(Stored data entries)
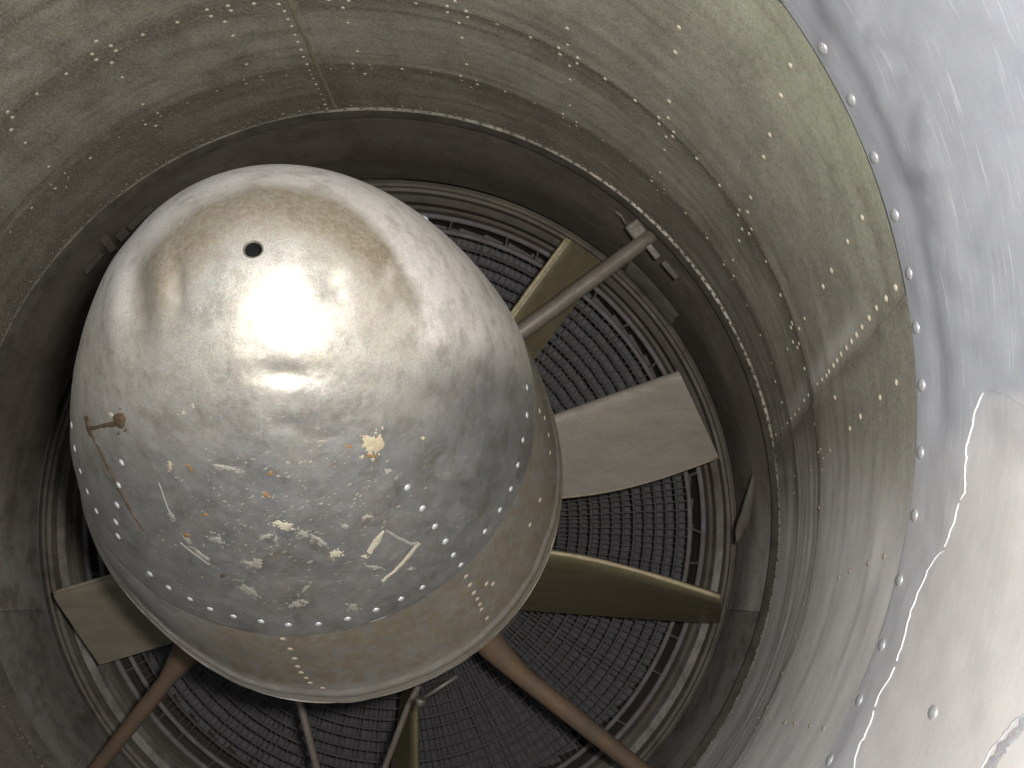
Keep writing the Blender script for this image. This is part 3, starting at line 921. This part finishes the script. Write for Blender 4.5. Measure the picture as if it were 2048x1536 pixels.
# ------------------------------------------------------------------ rivets of duct and lip
def duct_hit(px, py, dr=0.0):
    lo, hi = .601, 1.0999
    def g(Y):
        cx, cz, r = ring(Y)
        p = at(px, py, Y)
        return math.hypot(p.x - cx, p.z - cz) - (r + dr)
    a, b = g(lo), g(hi)
    if a * b > 0: return None
    for _ in range(40):
        m = .5 * (lo + hi)
        if g(m) * a > 0: lo = m
        else: hi = m
    Y = .5 * (lo + hi)
    cx, cz, r = ring(Y); p = at(px, py, Y)
    n = Vector((cx - p.x, 0, cz - p.z)).normalized()
    n = Vector((n.x, -.05, n.z)).normalized()
    return p, n, Y
RD = dome_mesh("rivet", .0028, .0012, M_RIVD)
RDB = dome_mesh("rivet", .0024, .0009, M_RIVB)
duct_rivets = """1134,57 1061,75 1135,90 1117,96 1120,109 1155,116 1154,127 1139,132 1140,160 1210,158 1270,201 1338,203 1317,235 1336,236 1318,248 1347,264 1345,273 1332,274 1329,300 1393,317 1439,371 1357,55 1350,105
1010,183 1070,206 1140,211 1126,228 1126,236 1153,244 1153,252 1139,253 1205,281 1260,322 1320,345 1304,354 1303,362 1315,381 1329,379 1328,387 1371,426 1414,476 1479,420 1495,424 1476,430 1484,458 1503,458 1498,467 1478,481
1449,522 1448,529 1466,520 1467,552 1465,559 1532,523 1561,590 1494,611 1584,645 1695,483 1663,541 1646,573 1609,637 1580,131 1561,191 1539,270 1527,314 1501,395 1724,435
1585,648 1582,655 1598,657 1521,670 1598,687 1595,695 1575,698 1586,684 1609,737 1551,763 1564,805 1543,726 1793,765 1760,795 1721,833 1700,857 1670,795 1630,848 1641,899 1637,905 1660,901 1647,917
1621,941 1637,944 1643,940 1589,952 1589,986 1583,1119 1638,1015 1632,1088 1769,1113 1737,1127 1699,1143 1678,1155 1636,1173 1623,1178 1623,1155 1607,1187 1598,1191 1608,1208 1591,1273 1565,1347 1535,1415 1648,1457 1621,1452 1590,1446 1571,1445 1540,1438 1529,1438 1512,1455 1518,1437
414,20 355,45 286,70 193,83 222,92 232,102 185,109 193,120 133,148 74,188 16,224 25,235 23,260 51,286 245,155 224,126 286,209 375,206 315,226 322,233 286,241 291,249 312,252 238,275 181,316 98,334 130,347 137,355 103,370 111,377 133,375 64,416 21,464
456,12 422,33 462,22 450,44 508,8 466,72 493,129 658,1 697,2 686,16 696,46 715,103 832,7 894,13 895,25 910,3 932,23 935,35 918,46 995,48 924,76 434,182 488,160 493,168 521,152 525,160 573,151 662,138 705,128 707,137 739,129 743,137 730,148 804,138 862,145 933,129 921,152 924,161 952,161 955,169 942,175"""
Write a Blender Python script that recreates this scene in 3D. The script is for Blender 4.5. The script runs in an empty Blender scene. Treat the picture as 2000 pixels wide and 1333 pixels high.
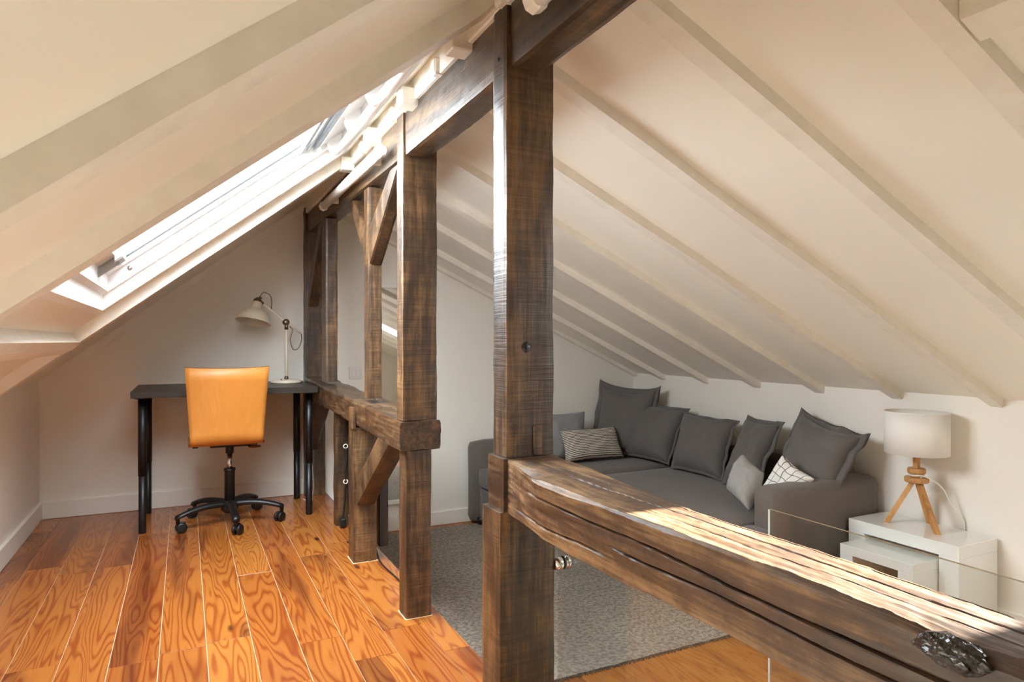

Short problem: Quote every line word for word and keep the images out of the copy.

Solution to this exercise:
Keep writing the Blender script for this image. This is part 3, starting at line 921. This part finishes the script. Write for Blender 4.5. Measure the picture as if it were 2048x1536 pixels.
# ------------------------------------------------------------------ rivets of duct and lip
def duct_hit(px, py, dr=0.0):
    lo, hi = .601, 1.0999
    def g(Y):
        cx, cz, r = ring(Y)
        p = at(px, py, Y)
        return math.hypot(p.x - cx, p.z - cz) - (r + dr)
    a, b = g(lo), g(hi)
    if a * b > 0: return None
    for _ in range(40):
        m = .5 * (lo + hi)
        if g(m) * a > 0: lo = m
        else: hi = m
    Y = .5 * (lo + hi)
    cx, cz, r = ring(Y); p = at(px, py, Y)
    n = Vector((cx - p.x, 0, cz - p.z)).normalized()
    n = Vector((n.x, -.05, n.z)).normalized()
    return p, n, Y
RD = dome_mesh("rivet", .0028, .0012, M_RIVD)
RDB = dome_mesh("rivet", .0024, .0009, M_RIVB)
duct_rivets = """1134,57 1061,75 1135,90 1117,96 1120,109 1155,116 1154,127 1139,132 1140,160 1210,158 1270,201 1338,203 1317,235 1336,236 1318,248 1347,264 1345,273 1332,274 1329,300 1393,317 1439,371 1357,55 1350,105
1010,183 1070,206 1140,211 1126,228 1126,236 1153,244 1153,252 1139,253 1205,281 1260,322 1320,345 1304,354 1303,362 1315,381 1329,379 1328,387 1371,426 1414,476 1479,420 1495,424 1476,430 1484,458 1503,458 1498,467 1478,481
1449,522 1448,529 1466,520 1467,552 1465,559 1532,523 1561,590 1494,611 1584,645 1695,483 1663,541 1646,573 1609,637 1580,131 1561,191 1539,270 1527,314 1501,395 1724,435
1585,648 1582,655 1598,657 1521,670 1598,687 1595,695 1575,698 1586,684 1609,737 1551,763 1564,805 1543,726 1793,765 1760,795 1721,833 1700,857 1670,795 1630,848 1641,899 1637,905 1660,901 1647,917
1621,941 1637,944 1643,940 1589,952 1589,986 1583,1119 1638,1015 1632,1088 1769,1113 1737,1127 1699,1143 1678,1155 1636,1173 1623,1178 1623,1155 1607,1187 1598,1191 1608,1208 1591,1273 1565,1347 1535,1415 1648,1457 1621,1452 1590,1446 1571,1445 1540,1438 1529,1438 1512,1455 1518,1437
414,20 355,45 286,70 193,83 222,92 232,102 185,109 193,120 133,148 74,188 16,224 25,235 23,260 51,286 245,155 224,126 286,209 375,206 315,226 322,233 286,241 291,249 312,252 238,275 181,316 98,334 130,347 137,355 103,370 111,377 133,375 64,416 21,464
456,12 422,33 462,22 450,44 508,8 466,72 493,129 658,1 697,2 686,16 696,46 715,103 832,7 894,13 895,25 910,3 932,23 935,35 918,46 995,48 924,76 434,182 488,160 493,168 521,152 525,160 573,151 662,138 705,128 707,137 739,129 743,137 730,148 804,138 862,145 933,129 921,152 924,161 952,161 955,169 942,175"""
Write a Blender Python script that recreates this scene in 3D. The script is for Blender 4.5. The script runs in an empty Blender scene. Treat the picture as 2000 pixels wide and 1333 pixels high.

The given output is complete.